> [WHAT TO WORK ON]: Omit pictures and quote the listing below line by line, from its start through the line that holds "return ((px - CX) / F * d, d)".

> [MATERIALS PROVIDED]:
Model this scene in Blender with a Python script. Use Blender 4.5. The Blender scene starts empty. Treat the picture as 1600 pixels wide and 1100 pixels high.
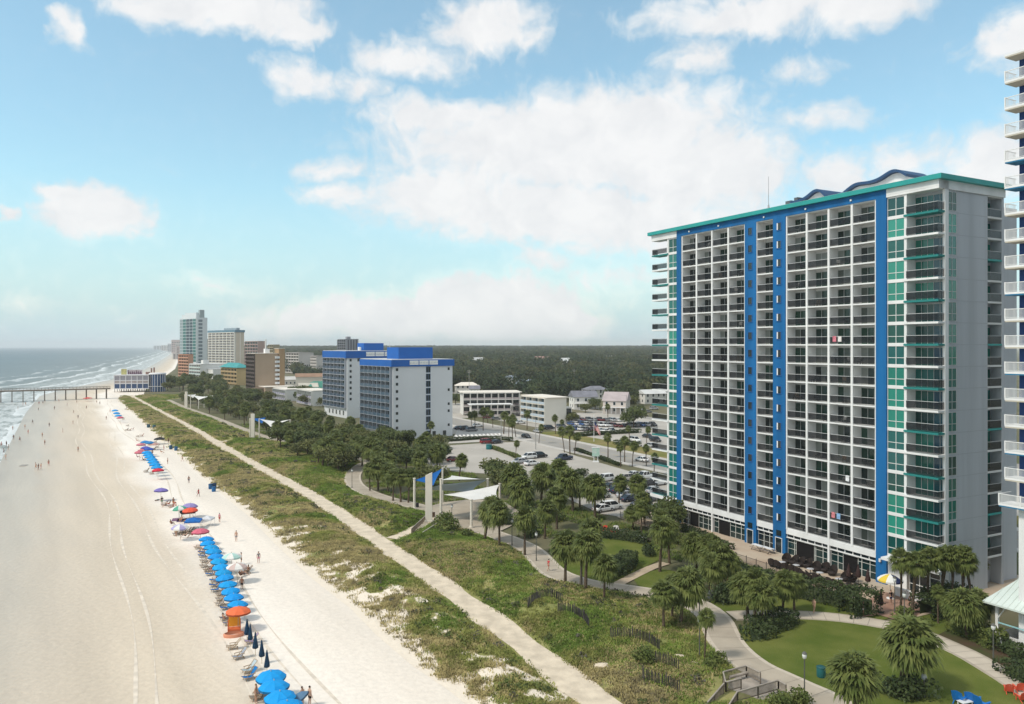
EXPOSURE = 0.27
HAZE = 0.0001
SKY_TINT = (1.48, 1.84, 1.64, 1)
CLOUD_DIM = (.87,.885,.905,1); CLOUD_LIT = (1.0,1.0,1.0,1); CLOUD_GAIN = 7.9
VEIL_COL = (4.6, 6.05, 6.75, 1)
import bpy, math, random
import numpy as np
from mathutils import Matrix, Vector
random.seed(7); rng = np.random.default_rng(11)
scene = bpy.context.scene
COL = scene.collection
R = math.radians
F, CX, HY, CAMZ = 1217.0, 800.0, 541.0, 32.0      # camera model used to find where things stand on the ground

def G(px, py, z=0.0):
    d = F * (CAMZ - z) / (py - HY)
    return ((px - CX) / F * d, d)

# ------------------------------------------------------------------ materials
MATS = {}
def mat(name, color, rough=0.75, spec=0.3, vary=0.0, scale=1.0, obj=False, rnd=None, bump=0.0, bscale=None, metal=0.0, color2=None, detail=4.0, sz=0.0, upn=0.0):
    if name in MATS: return MATS[name]
    m = bpy.data.materials.new(name); m.use_nodes = True
    nt = m.node_tree; N = nt.nodes; L = nt.links
    b = N['Principled BSDF']
    b.inputs['Roughness'].default_value = rough
    b.inputs['Specular IOR Level'].default_value = spec
    b.inputs['Metallic'].default_value = metal
    c = (*color, 1.0)
    b.inputs['Base Color'].default_value = c
    src = None
    if obj or rnd:
        oi = N.new('ShaderNodeObjectInfo')
        if obj: src = oi.outputs['Color']
        else:
            cr = N.new('ShaderNodeValToRGB')
            while len(cr.color_ramp.elements) < len(rnd): cr.color_ramp.elements.new(0.5)
            for i, cc in enumerate(rnd):
                e = cr.color_ramp.elements[i]; e.position = i / max(1, len(rnd) - 1); e.color = (*cc, 1)
            L.new(oi.outputs['Random'], cr.inputs[0]); src = cr.outputs[0]
    if vary or color2 or bump:
        tc = N.new('ShaderNodeTexCoord')
        nz = N.new('ShaderNodeTexNoise'); nz.inputs['Scale'].default_value = scale; nz.inputs['Detail'].default_value = detail
        if sz:
            mp = N.new('ShaderNodeMapping'); mp.inputs['Scale'].default_value = (1,1,sz); L.new(tc.outputs['Object'], mp.inputs[0]); L.new(mp.outputs[0], nz.inputs['Vector'])
        else: L.new(tc.outputs['Object'], nz.inputs['Vector'])
        if vary or color2:
            mx = N.new('ShaderNodeMix'); mx.data_type = 'RGBA'
            mr = N.new('ShaderNodeMapRange'); mr.inputs[1].default_value = 0.35; mr.inputs[2].default_value = 0.65
            L.new(nz.outputs[0], mr.inputs[0]); L.new(mr.outputs[0], mx.inputs[0])
            if color2:
                mx.inputs[6].default_value = c; mx.inputs[7].default_value = (*color2, 1)
            elif src is None:
                mx.inputs[6].default_value = tuple(max(0, x * (1 - vary)) for x in color) + (1,)
                mx.inputs[7].default_value = tuple(min(1, x * (1 + vary)) for x in color) + (1,)
            else:
                mx.blend_type = 'MULTIPLY'; mx.inputs[0].default_value = 1
                L.new(src, mx.inputs[6])
                m2 = N.new('ShaderNodeMapRange'); m2.inputs[3].default_value = 1 - vary; m2.inputs[4].default_value = 1
                L.new(nz.outputs[0], m2.inputs[0])
                for l in list(mx.inputs[0].links): L.remove(l)
                L.new(m2.outputs[0], mx.inputs[7])
            src = mx.outputs[2]
        if bump:
            n2 = nz
            if bscale:
                n2 = N.new('ShaderNodeTexNoise'); n2.inputs['Scale'].default_value = bscale; n2.inputs['Detail'].default_value = 3
                L.new(tc.outputs['Object'], n2.inputs['Vector'])
            bp = N.new('ShaderNodeBump'); bp.inputs['Strength'].default_value = bump; bp.inputs['Distance'].default_value = 0.2
            L.new(n2.outputs[0], bp.inputs['Height']); L.new(bp.outputs[0], b.inputs['Normal'])
    if upn:          # thin leaves scatter light through: soften their facing towards the sky
        ge = N.new('ShaderNodeNewGeometry'); mv = N.new('ShaderNodeMix'); mv.data_type = 'VECTOR'; mv.inputs[0].default_value = upn
        L.new(ge.outputs['Normal'], mv.inputs[4]); mv.inputs[5].default_value = (0,0,1)
        nv = N.new('ShaderNodeVectorMath'); nv.operation = 'NORMALIZE'; L.new(mv.outputs[1], nv.inputs[0]); L.new(nv.outputs[0], b.inputs['Normal'])
        tr = N.new('ShaderNodeBsdfTranslucent'); ms = N.new('ShaderNodeMixShader'); ms.inputs[0].default_value = .40 if upn > .7 else .12
        if src is not None: L.new(src, tr.inputs['Color'])
        else: tr.inputs['Color'].default_value = c
        out = N['Material Output']; L.new(b.outputs[0], ms.inputs[1]); L.new(tr.outputs[0], ms.inputs[2]); L.new(ms.outputs[0], out.inputs['Surface'])
    if src is not None: L.new(src, b.inputs['Base Color'])
    MATS[name] = m
    return m

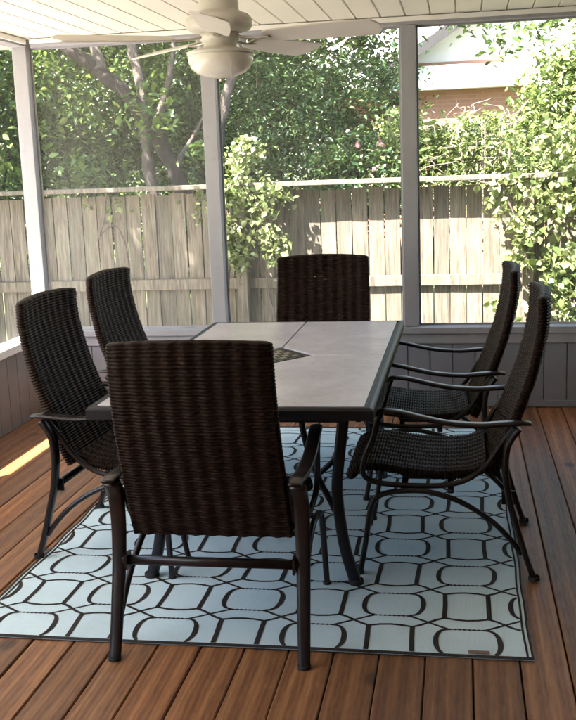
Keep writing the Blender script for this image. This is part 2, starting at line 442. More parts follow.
# ------------------------------------------------------------------ chairs
def pl(P, s):
    """polyline by cumulative length -> function of length"""
    P = catmull([(0,a,b) for a,b in P], 8); L = [0]
    for a, b in zip(P, P[1:]): L.append(L[-1]+(b-a).length)
    def f(d):
        d = max(0, min(L[-1]-1e-6, d)); i = int(np.searchsorted(L, d, side='right'))-1
        i = min(i, len(P)-2); k = (d-L[i])/(L[i+1]-L[i]); p = P[i].lerp(P[i+1], k); tg = (P[i+1]-P[i]).normalized()
        return p.y, p.z, tg.y, tg.z
    return f, L[-1]
def weave_panel(prof, hw0, hw1, th, bow, arch, seed, holes=0, corner=.02):
    rnd = random.Random(seed)
    f, L = pl(prof, 0)
    strand = .0108; ns = int(L/strand)*6; nu = 96
    V = []; F = []
    front = []; 
    jit = [rnd.uniform(-.0009,.0009) for _ in range(97)]
    rowoff = [rnd.uniform(-.0007,.0007) for _ in range(ns+2)]
    for side_ in (0, 1):
        for j in range(ns+1):
            d = L*j/ns; y, z, ty, tz = f(d); w = d/L
            hw = hw0+(hw1-hw0)*w
            # rounded corners near the free end (w=1)
            e = (L-d)
            if e < corner: hw -= corner-math.sqrt(max(0, corner*corner-(corner-e)**2))*1.0
            ph = d/strand
            row = int(ph); fr = ph-row
            ny, nz = -tz, ty      # one normal
            nub = .0034*abs(math.sin(PI*ph))**.8
            for i in range(nu+1):
                u = -1+2*i/nu
                x = u*(hw+nub*.9)
                k = u*hw/.0255                     # stakes
                rib = .5+.5*math.cos(2*PI*u*hw/.052)
                par = math.cos(PI*(u*hw/.013)+PI*(row%2))
                amp = 1+.35*math.sin(row*2.3+u*9)*math.sin(row*.71+u*3.1)
                nub *= 1; h = (.0046+.0005*math.sin(7*u+.13*row))*rib + .0009*amp + jit[row % 97]*math.cos(9*u+row) + nub*1.15 + .0008*par*abs(math.sin(PI*fr))
                edge = 1-abs(u)
                t2 = th/2*(1 if edge > .05 else math.sqrt(max(0, 1-((.05-edge)/.05)**2)))
                et = 1
                if e < .012: et = math.sqrt(max(0.02, 1-((.012-e)/.012)**2))
                off = (t2*et + (h if edge > .01 else h*.3)) * (1 if side_ else -1)
                b = bow*(1-u*u)*w; ar = arch*(1-u*u)*max(0, (w-.8)/.2)
                V.append((x, y-b+ny*off+ty*ar, z+nz*off+tz*ar))
    n1 = (ns+1)*(nu+1)
    hole = set()
    if holes:
        for _ in range(holes):
            cj = rnd.gauss(.55, .14); ci = rnd.gauss(.64, .10)
            j0 = int(cj*ns/4)*4; i0 = int(ci*nu/ (nu*.026/(hw0)) ) if False else int(ci*nu)
            if 4 < j0 < ns-6 and 3 < i0 < nu-4:
                hole.add((j0, i0)); hole.add((j0, i0+1))
    for s in (0, 1):
        for j in range(ns):
            for i in range(nu):
                if (j, i) in hole: continue
                a = s*n1+j*(nu+1)+i; q = (a, a+1, a+nu+2, a+nu+1)
                F.append(q if s else q[::-1])
    for j in range(ns):
        for i in (0, nu):
            a = j*(nu+1)+i; b = a+nu+1; q = (a, b, b+n1, a+n1); F.append(q if i else q[::-1])
    for i in range(nu):
        for j in (0, ns):
            a = j*(nu+1)+i; q = (a, a+1, a+1+n1, a+n1); F.append(q if j == 0 else q[::-1])
    return V, [], F
def make_chair():
    t = thing('dining_chair', '', 'chair')
    back = [(.152,.375),(.118,.45),(.078,.561),(.020,.726),(-.012,.871),(-.020,.95),(-.018,1.018)]
    seat = [(.165,.402),(.24,.376),(.36,.370),(.48,.384),(.57,.397),(.63,.392),(.662,.366),(.666,.345)]
    obj('backrest', weave_panel(back, .258, .247, .026, .026, .010, 3, holes=70, corner=.015), M['wicker'], t, smooth=True)
    obj('seat', weave_panel(seat, .250, .245, .024, 0, 0, 5, holes=0, corner=.02), M['wicker'], t, smooth=True)
    mm = M['metal']
    for s in (-1, 1):
        X = Vector((1,0,0))
        bm = B()    # rear leg
        tube(bm, [(s*.292,.060,.562),(s*.294,.098,.50),(s*.295,.106,.41),(s*.296,.092,.298),(s*.298,.062,.185),(s*.300,.030,.075),(s*.302,.003,.0)], [.026,.0255,.024,.0225,.021,.020,.019], [.013,.0125,.012,.012,.0115,.011,.011], 12, 6, X, .35)
        leg = obj('rear_leg', bm, mm, t, smooth=True)
        bm = B(); lathe(bm, [(0,-.001),(.0205,-.001),(.0205,.012),(.0185,.014)], s*.302, .004, 16); obj('foot_cap', bm, M['rubber'], leg)
        bm = B()    # arched leg
        tube(bm, [(s*.292,.634,.0),(s*.290,.610,.13),(s*.288,.594,.235),(s*.286,.572,.288),(s*.285,.530,.312),(s*.285,.450,.322),(s*.285,.376,.318),(s*.286,.268,.285),(s*.290,.161,.220),(s*.294,.09,.150),(s*.298,.048,.095)], .0112, .0105, 10, 6, X)
        leg = obj('arched_leg', bm, mm, t, smooth=True)
        bm = B(); lathe(bm, [(0,-.001),(.0150,-.001),(.0150,.012),(.013,.014)], s*.292, .633, 16); obj('foot_cap', bm, M['rubber'], leg)
        bm = B()    # side loop: back of arm -> under the seat -> front post
        tube(bm, [(s*.278,.070,.565),(s*.274,.115,.505),(s*.268,.172,.418),(s*.264,.24,.362),(s*.262,.32,.338),(s*.262,.42,.334),(s*.262,.52,.338),(s*.264,.59,.352),(s*.268,.618,.385),(s*.274,.606,.45),(s*.280,.575,.525),(s*.285,.558,.585),(s*.285,.545,.615)], .0105, .0105, 10, 6, X)
        obj('seat_support', bm, mm, t, smooth=True)
        bm = B()    # arm
        tube(bm, [(s*.290,.018,.578),(s*.290,.06,.581),(s*.292,.12,.577),(s*.292,.20,.572),(s*.292,.31,.580),(s*.290,.40,.598),(s*.288,.48,.617),(s*.286,.54,.622),(s*.286,.568,.606)], [.020,.024,.025,.024,.023,.023,.023,.021,.016], [.006,.009,.0095,.009,.009,.009,.009,.008,.006], 12, 6, X, .3)
        obj('armrest', bm, mm, t, smooth=True)
    bm = B(); tube(bm, [(-.285,.093,.298),(.285,.093,.298)], .013, .015, 10, 1, Vector((0,1,0)), .3)
    st = obj('stretcher', bm, mm, t, smooth=True)
    for s in (-1, 1):
        bm = B(); box(bm, s*.268-.004, s*.268+.004, .070, .118, .272, .322)
        obj('bracket', bm, mm, st)
    for y in (.30, .47):
        bm = B()
        tube(bm, [(-.285,y,.320),(.285,y,.320)], .012, .006, 8, 1, Vector((0,1,0)), .3)
        obj('cross_bar', bm, mm, t, smooth=True)
    for s in (-1, 1):
        bm = B()
        for q in range(3): box(bm, s*.13-.03, s*.13+.03, .29-.004*q, .48+.004*q, .3275+q*.009, .333+q*.009)
        box(bm, s*.13-.02, s*.13+.02, .36, .42, .350, .358)
        obj('rocker_spring', bm, mm, t)
    return t
chair = make_chair()
GRP = 'wicker dining chairs around the tile table'
spots = [(-.776, 2.815, 0, 'high-back brown wicker chair at the near end of the table, seen from behind'),
         (.262, 3.84, PI/2, 'brown wicker chair right of the table, nearer of that pair, rocking base in full view'),
         (.20, 4.70, PI/2+.03, 'brown wicker chair right of the table, the one nearer the back screened wall'),
         (-1.65, 3.91, -PI/2-.06, 'brown wicker chair left of the table, nearer the camera, beside the left half wall'),
         (-1.685, 4.76, -PI/2-.05, 'brown wicker chair left of the table, half hidden behind the nearer left chair'),
         (-.735, 5.425, PI, 'brown wicker chair at the far end of the table, only its backrest showing')]
for i, (x, y, a, lb) in enumerate(spots):
    c = chair if i == 0 else copy_tree(chair)
    c.location = (x, y, .006 if i in (1,2,3,4) else .0); c.rotation_euler = (0,0,a)
    c['label'] = lb; c['category'] = 'chair'; c['group'] = GRP
bpy.context.view_layer.update()

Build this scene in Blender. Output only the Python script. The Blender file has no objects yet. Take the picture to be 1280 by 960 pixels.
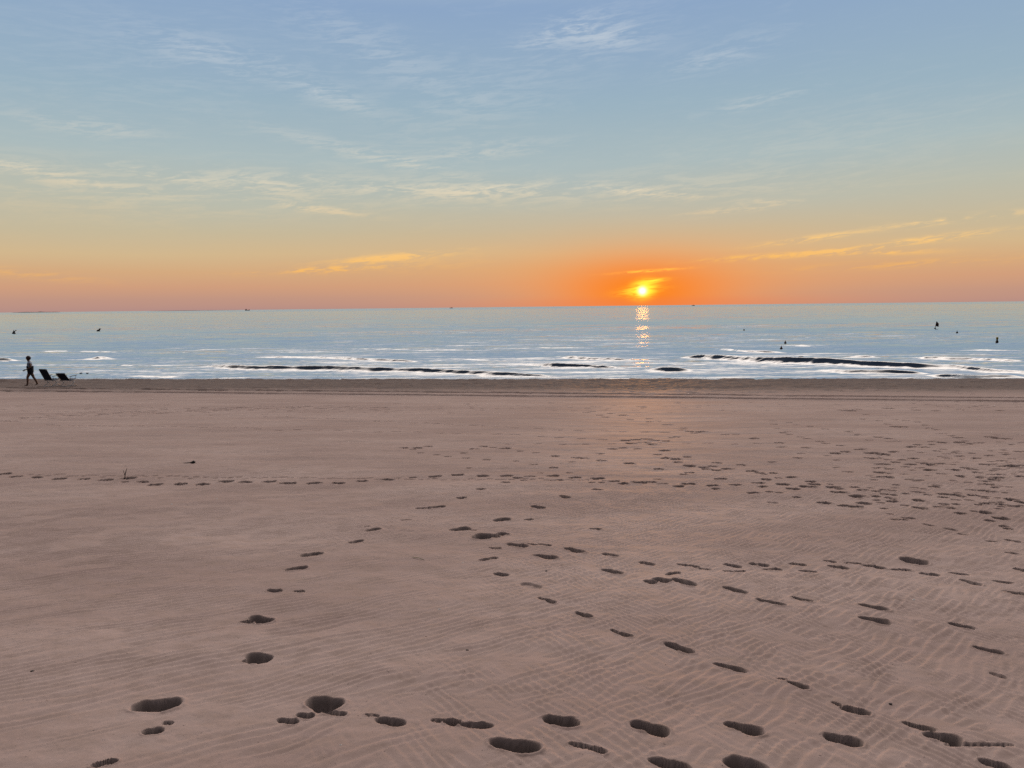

> [RESPONSE TO THIS TASK]:
Model this scene in Blender with a Python script. Use Blender 4.5. The Blender scene starts empty. Treat the picture as 1600 pixels wide and 1100 pixels high.
EXPOSURE = 0.27
HAZE = 0.0001
SKY_TINT = (1.48, 1.84, 1.64, 1)
CLOUD_DIM = (.87,.885,.905,1); CLOUD_LIT = (1.0,1.0,1.0,1); CLOUD_GAIN = 7.9
VEIL_COL = (4.6, 6.05, 6.75, 1)
import bpy, math, random
import numpy as np
from mathutils import Matrix, Vector
random.seed(7); rng = np.random.default_rng(11)
scene = bpy.context.scene
COL = scene.collection
R = math.radians
F, CX, HY, CAMZ = 1217.0, 800.0, 541.0, 32.0      # camera model used to find where things stand on the ground

def G(px, py, z=0.0):
    d = F * (CAMZ - z) / (py - HY)
    return ((px - CX) / F * d, d)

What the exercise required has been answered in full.